What you need to do:
In the listing that follows, retype every line from the first through the one containing "M['band'], he, bevel=.001)". Pictures are to be left out.

Supplied information:

--*--

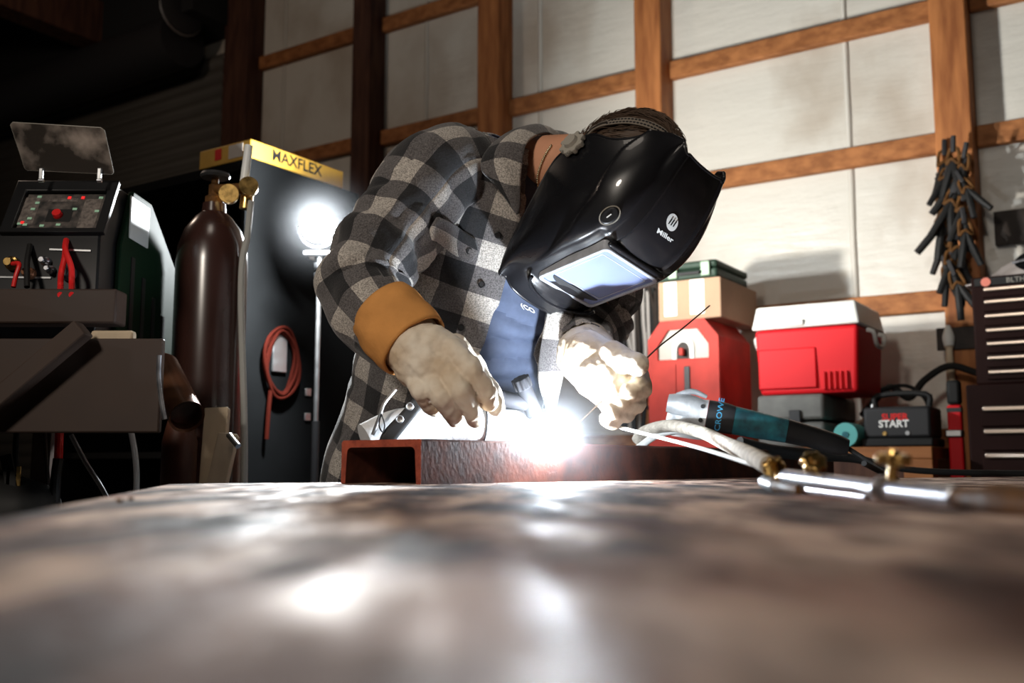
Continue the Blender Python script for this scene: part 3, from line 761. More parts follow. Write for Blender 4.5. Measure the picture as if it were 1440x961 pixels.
# headgear strap over the crown with punched holes
hb_ = MB().ell(H(0, -.170, .058), (.0795, .0905, .1105), HM, 60, 40)
HBH = BVHTree.FromPolygons(hb_.v, hb_.f)
path = cr([hit(HBH, x, y, .0)[0] for x, y in ((822, 196), (832, 184), (846, 176), (865, 172), (886, 171), (908, 175), (928, 184), (942, 196))], 9)
hcn = H(0, -.170, .058); rows_ = []; holes = MB()
for i, q in enumerate(path):
    t = (path[min(i+1, len(path)-1)]-path[max(i-1, 0)]).normalized(); nq = (q-hcn).normalized(); w = t.cross(nq).normalized(); nq = w.cross(t).normalized()
    if nq.dot(q-hcn) < 0: nq = -nq
    tt = i/len(path); hw = .0082+.003*math.exp(-((tt-.1)/.1)**2)
    rows_.append([q-w*hw, q-w*hw+nq*.002, q+w*hw+nq*.002, q+w*hw])
    if i % 2 == 1:
        for s_ in ((-.004, .004) if tt > .35 else (0,)):
            cc_ = q+nq*.0026+w*s_; hr = .0017 if tt > .35 else .0034
            holes.prism([(hr*math.cos(2*math.pi*k/10), hr*1.4*math.sin(2*math.pi*k/10)) for k in range(10)], (cc_, w, t, nq), -.0005, .0004)
bd = MB().grid(rows_).build('head_strap', M['band'], he, solid=.001)
holes.build('strap_holes', M['ink'], bd)
# side pivot knob
kc = H(-.121, -.148, .047)
kx = V((-.93, -.35, 0)); kdir = (HM @ V((-.95, -.2, .1))).normalized()
x_, y_, d2 = frame_of(kdir); gear = []
for k in range(48):
    a = 2*math.pi*k/48; r = .021+.0022*(1 if (k//3) % 2 else -1); gear.append((r*math.cos(a), r*math.sin(a)))
kn = MB().prism(gear, (kc, x_, y_, d2), -.003, .007).build('pivot_knob', M['knobg'], he, bevel=.0015)
MB().lathe([(.0001, 0), (.013, 0), (.011, .006), (.0001, .006)], kc+d2*.007, d2).build('knob_cap', M['knobg'], kn)
MB().bar(kc+(path[0]-kc)*.15, path[0], .014, .004, d2).build('pivot_arm', M['band'], he, bevel=.001)

# ------------------------------------------------------------------ TIG torch, cable cover, filler rod
tt = thing('tig_torch', 'black welding torch with short back cap held above the rusty channel', 'welding torch', ARC+V((-.03, 0, .03)))
hd = pt(748, 574, 1.585)
MB().chain([pt(690, 556, 1.55), pt(705, 560, 1.56), pt(742, 568, 1.58)], [.013, .013, .0115], 20).build('handle', M['torch'], tt)
kb = MB(); kb.cyl(pt(735, 542, 1.565), pt(752, 583, 1.59), .0125, .0135, 24); kb.build('torch_head', M['torch'], tt, bevel=.002)
mb = MB(); g_ = []
a_, b__ = pt(731, 532, 1.56), pt(737, 546, 1.566); x_, y_, d2 = frame_of(b__-a_)
for k in range(40):
    a = 2*math.pi*k/40; r = .0145+.001*(1 if k % 4 < 2 else -1); g_.append((r*math.cos(a), r*math.sin(a)))
mb.prism(g_, (a_, x_, y_, d2), 0, (b__-a_).length).build('back_cap', M['torch'], tt, bevel=.001)
MB().cyl(pt(752, 583, 1.59), ARC+V((-.008, .006, .014)), .010, .007, 20).build('cup', M['white'], tt)
cvp = [pt(515, 622, 1.56), pt(560, 603, 1.58), pt(610, 598, 1.60), pt(680, 597, 1.60), pt(735, 600, 1.615), pt(765, 600, 1.66)]
cv = MB().tube(cvp, [.030, .031, .029, .0275, .026, .024], 32, smooth=8).build('torch_cable_cover', M['sleeve'], None)
tag(cv, 'pale padded cable cover with dark snap strap behind the rusty channel', 'cable cover')
def ringof(k0, r):
    c = cvp[3]; ax_ = (cvp[4]-cvp[3]).normalized(); x, y, d = frame_of(ax_); return [c+x*(r*math.cos(2*math.pi*k/24))+y*(r*math.sin(2*math.pi*k/24)) for k in range(25)]
MB().tube(ringof(0, .0285), .0012, 6, False).build('stitched_seam', M['dark'], cv)
CB = cloth_bvh(cv)
# shirt tail placket with snaps and zip over the cover
g = patch([[pt(586, 553, 1.55), pt(602, 562, 1.55)], [pt(566, 578, 1.54), pt(582, 588, 1.54)], [pt(540, 606, 1.53), pt(558, 618, 1.53)], [pt(532, 622, 1.53), pt(548, 632, 1.53)]], 4, 6)
stp = MB().grid(g).build('snap_strap', M['dark'], cv, solid=.003)
for x, y in ((576, 572), (562, 590)):
    MB().lathe([(.0001, 0), (.006, 0), (.0065, .001), (.005, .0028), (.0035, .0018), (.0001, .0018)], pt(x, y, 1.533), ray(x, y)*-1).build('snap', M['zinc'], stp)
MB().tube([pt(556, 548, 1.55), pt(540, 568, 1.54), pt(534, 585, 1.53), pt(524, 612, 1.53)], .003, 8, smooth=5).build('zip', M['zinc'], cv)
MB().tube([pt(536, 582, 1.525), pt(533, 598, 1.525), pt(538, 608, 1.525), pt(541, 598, 1.525), pt(536, 582, 1.525)], .0012, 6, smooth=4).build('zip_pull', M['dark'], cv)
rd = MB().tube([pt(812, 597, 1.56), pt(905, 508, 1.595), pt(930, 485, 1.60), pt(960, 462, 1.61), pt(998, 430, 1.62)], .0013, 8, smooth=4).build('filler_rod', M['rod'])
tag(rd, 'thin dark filler rod running through the white gloved hand', 'welding rod')
# arc
ar = MB().ell(ARC, (.015, .015, .014)).build('welding_arc', emis('arc_light', (.80, .90, 1.0), 400)); tag(ar, 'blinding white welding arc on the edge of the rusty channel', 'arc')

# ------------------------------------------------------------------ ANGLE GRINDER
G0 = pt(962, 578, 2.03); GA = (pt(1150, 612, 1.98)-G0).normalized()
gi = thing('angle_grinder', 'teal and black angle grinder with silver head lying beside the gloved hand', 'angle grinder', pt(1000, 626, 2.0))
gs, gu = frame_of(GA)[0], None
GZ = V((-.05, -.12, 1)); GZ = (GZ-GA*GZ.dot(GA)).normalized(); GY = GZ.cross(GA).normalized()
def Gp(a, y, z): return G0+GA*a+GY*y+GZ*z
def ovl(pts, m, name, par, n_=28, e=2.6, bev=0):
    rows = []
    P_ = cr([V((a, w, h)) for a, w, h, zc in pts], 5); Z_ = cr([V((zc, 0, 0)) for a, w, h, zc in pts], 5)
    for q, zc in zip(P_, Z_):
        rows.append([Gp(q.x, q.y*se(math.cos(t), e), zc.x+q.z*se(math.sin(t), e)) for t in [2*math.pi*k/n_ for k in range(n_+1)]])
    mb = MB().grid(rows); K_ = len(rows)-1
    mb.f.append(tuple(range(n_))); mb.f.append(tuple(K_*(n_+1)+k for k in range(n_-1, -1, -1)))
    return mb.build(name, M[m], par, angle=45)
ovl([(-.035, .026, .018, .010), (-.01, .031, .024, .010), (.015, .031, .028, .006), (.035, .030, .030, .0), (.046, .031, .031, .0)], 'alu', 'gear_head', gi)
ovl([(.047, .031, .031, 0), (.080, .031, .031, 0), (.100, .029, .029, -.001)], 'dark', 'motor_collar', gi)
ovl([(.1005, .0285, .0285, -.001), (.14, .027, .027, -.002), (.18, .026, .025, -.003), (.205, .024, .024, -.003)], 'teal', 'motor_housing', gi)
ovl([(.2055, .024, .024, -.003), (.25, .023, .022, -.006), (.30, .022, .021, -.012), (.325, .017, .016, -.014)], 'black', 'rear_handle', gi)
sp0 = Gp(-.002, 0, -.020)
MB().lathe([(.0001, .012), (.030, .012), (.031, 0), (.031, -.012), (.0001, -.012)], sp0, GZ).build('spindle_collar', M['alu'], gi, bevel=.0015)
MB().lathe([(.0001, 0), (.034, 0), (.036, -.004), (.034, -.006), (.0001, -.006)], sp0-GZ*.012, GZ).build('guard_clamp', M['zinc'], gi)
MB().lathe([(.0001, 0), (.058, 0), (.062, -.002), (.062, -.010), (.059, -.010), (.059, -.003), (.0001, -.003)], sp0-GZ*.018, GZ, 40).build('wheel_guard', M['plate'], gi)
MB().lathe([(.0001, 0), (.052, -.002), (.052, -.005), (.0001, -.005)], sp0-GZ*.0225, GZ, 40).build('grinding_disc', M['leatherd'], gi)
for y, z in ((-.024, .018), (-.026, -.010), (.024, .018)):
    MB().lathe([(.0001, 0), (.0045, 0), (.0045, .003), (.0001, .003)], Gp(.036, y*1.15, z), GY*(1 if y > 0 else -1), 16).build('screw', M['dark'], gi)
MB().tube([Gp(-.02, -.006, .030), Gp(.01, -.004, .042), Gp(.04, 0, .036)], [.004, .006, .004], 10, smooth=4).build('spindle_lock', M['alu'], gi)
gob = cloth_bvh(*[o for o in gi.children])
def place(a, b_):
    return hit(gob, 1012+a*2.0-b_*11, 583-a*12.5+b_*0-b_*1.5, .0012, 2.0)[0]
text_mb('CROWE', place, 1.0, 3, .01).build('owner_lettering', M['blue'], gi)
gc = MB().tube([Gp(.322, 0, -.014), Gp(.36, -.01, -.03), Gp(.42, -.05, -.055), pt(1215, 652, 1.75)], .005, 10, smooth=6).build('power_cord', M['blackrub'], gi)
bk = MB().tube([pt(1040, 622, 2.14), pt(1085, 634, 2.18), pt(1140, 640, 2.20), pt(1200, 645, 2.22), pt(1290, 662, 2.2), pt(1460, 667, 2.2)], [.012, .014, .014, .010, .007, .007], 12, smooth=8).build('rubber_hose', M['blackrub'])
tag(bk, 'thick black hose lying under the grinder and off to the toolbox side', 'hose')
hs = MB().tube([pt(896, 620, 2.02), pt(906, 608, 2.0), pt(940, 599, 1.92), pt(985, 608, 1.73), pt(1020, 624, 1.45), pt(1050, 638, 1.15), pt(1082, 655, .97)], [.012, .012, .0115, .011, .0105, .010, .0095], 20, smooth=8).build('braided_hose', M['braid'])
tag(hs, 'frayed cream braided hose running from the brass torch valve to the grinder', 'hose')
h2 = MB().tube([pt(866, 600, 1.58), pt(930, 616, 1.5), pt(990, 632, 1.3), pt(1048, 650, 1.1), pt(1085, 662, .98)], .0028, 10, smooth=6).build('white_cable', M['white'])
tag(h2, 'slim white cable running from the gloved hand to the brass valve', 'cable')
h3 = MB().tube([pt(895, 632, 1.98), pt(925, 612, 1.97), pt(960, 606, 1.96), pt(1010, 618, 1.94), pt(1030, 628, 1.93)], .007, 12, smooth=6).build('loop_hose', M['white'])
tag(h3, 'white hose loop lying on the channel under the grinder disc', 'hose')

# ------------------------------------------------------------------ CUTTING TORCH
def tY(px): return 1/(1/.95+(1/.50-1/.95)*(px-1095)/(1440-1095))
def tp(px, py, dy=0): return pt(px, py, tY(px)+dy)
ct = thing('cutting_torch', 'silver and brass gas cutting torch lying across the table at its near edge', 'cutting torch', (tp(1250, 700).x, tp(1250, 700).y, TZ))
def pr(px, r): return r*mpp(tY(px))
MB().cyl(tp(1106, 671), tp(1228, 687), pr(1106, 11), pr(1228, 12)).build('oxygen_tube', M['steel'], ct, bevel=.001)
MB().cyl(tp(1128, 688, .01), tp(1222, 700, .01), pr(1128, 8), pr(1222, 8)).build('gas_tube', M['steel'], ct)
MB().chain([tp(1224, 688), tp(1244, 691)], [pr(1224, 13), pr(1244, 13)]).build('valve_block', M['zinc'], ct)
MB().lathe([(.0001, 0), (pr(1245, 19), 0), (pr(1245, 21), .003), (pr(1245, 21), .008), (pr(1245, 18), .011), (.0001, .011)], tp(1240, 690), tp(1260, 691)-tp(1240, 690)).build('collar', M['steel'], ct)
MB().cyl(tp(1252, 690), tp(1348, 701), pr(1252, 14), pr(1348, 17)).build('grip', M['steel'], ct, bevel=.001)
MB().tube([tp(1344, 700), tp(1380, 704), tp(1400, 706), tp(1416, 708), tp(1440, 711), tp(1475, 715)], [pr(1344, 14), pr(1380, 17), pr(1400, 24), pr(1416, 26), pr(1440, 23), pr(1475, 22)], 28).build('brass_connector', M['brassd'], ct)
MB().lathe([(.0001, 0), (.0028, 0), (.0028, .003), (.0001, .003)], tp(1398, 726, -.006), (0, -.8, .2), 6).build('nut', M['steel'], ct)
MB().cyl(tp(1096, 684, 0), tp(1128, 690), pr(1100, 12), pr(1128, 10)).build('brass_coupling', M['brassd'], ct)
MB().chain([tp(1076, 678), tp(1092, 684)], [pr(1076, 10), pr(1092, 11)], 18).build('inlet', M['zinc'], ct)
def knob(px, py, bx, by, r, name='valve_knob'):
    c = tp(px, py); b_ = tp(bx, by); d = (c-b_).normalized(); x, y, d = frame_of(d); R_ = pr(px, r); pts = []
    for k in range(60):
        a = 2*math.pi*k/60; q = R_*(1+.10*math.sin(7*a)); pts.append((q*math.cos(a), q*math.sin(a)))
    o = MB().prism(pts, (c, x, y, d), -R_*.35, R_*.35).build(name, M['brass'], ct, bevel=R_*.12)
    MB().cyl(b_, c, R_*.33, R_*.30, 14).build('knob_stem', M['brass'], o)
    MB().lathe([(.0001, 0), (R_*.45, 0), (R_*.35, R_*.25), (.0001, R_*.25)], c+d*R_*.35, d, 16).build('knob_hub', M['brass'], o)
knob(1088, 657, 1098, 678, 15); knob(1144, 651, 1136, 674, 17); knob(1256, 646, 1254, 686, 22)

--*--

Exercise output:
Continue the Blender Python script for this scene: part 3, from line 761. More parts follow. Write for Blender 4.5. Measure the picture as if it were 1440x961 pixels.
# headgear strap over the crown with punched holes
hb_ = MB().ell(H(0, -.170, .058), (.0795, .0905, .1105), HM, 60, 40)
HBH = BVHTree.FromPolygons(hb_.v, hb_.f)
path = cr([hit(HBH, x, y, .0)[0] for x, y in ((822, 196), (832, 184), (846, 176), (865, 172), (886, 171), (908, 175), (928, 184), (942, 196))], 9)
hcn = H(0, -.170, .058); rows_ = []; holes = MB()
for i, q in enumerate(path):
    t = (path[min(i+1, len(path)-1)]-path[max(i-1, 0)]).normalized(); nq = (q-hcn).normalized(); w = t.cross(nq).normalized(); nq = w.cross(t).normalized()
    if nq.dot(q-hcn) < 0: nq = -nq
    tt = i/len(path); hw = .0082+.003*math.exp(-((tt-.1)/.1)**2)
    rows_.append([q-w*hw, q-w*hw+nq*.002, q+w*hw+nq*.002, q+w*hw])
    if i % 2 == 1:
        for s_ in ((-.004, .004) if tt > .35 else (0,)):
            cc_ = q+nq*.0026+w*s_; hr = .0017 if tt > .35 else .0034
            holes.prism([(hr*math.cos(2*math.pi*k/10), hr*1.4*math.sin(2*math.pi*k/10)) for k in range(10)], (cc_, w, t, nq), -.0005, .0004)
bd = MB().grid(rows_).build('head_strap', M['band'], he, solid=.001)
holes.build('strap_holes', M['ink'], bd)
# side pivot knob
kc = H(-.121, -.148, .047)
kx = V((-.93, -.35, 0)); kdir = (HM @ V((-.95, -.2, .1))).normalized()
x_, y_, d2 = frame_of(kdir); gear = []
for k in range(48):
    a = 2*math.pi*k/48; r = .021+.0022*(1 if (k//3) % 2 else -1); gear.append((r*math.cos(a), r*math.sin(a)))
kn = MB().prism(gear, (kc, x_, y_, d2), -.003, .007).build('pivot_knob', M['knobg'], he, bevel=.0015)
MB().lathe([(.0001, 0), (.013, 0), (.011, .006), (.0001, .006)], kc+d2*.007, d2).build('knob_cap', M['knobg'], kn)
MB().bar(kc+(path[0]-kc)*.15, path[0], .014, .004, d2).build('pivot_arm', M['band'], he, bevel=.001)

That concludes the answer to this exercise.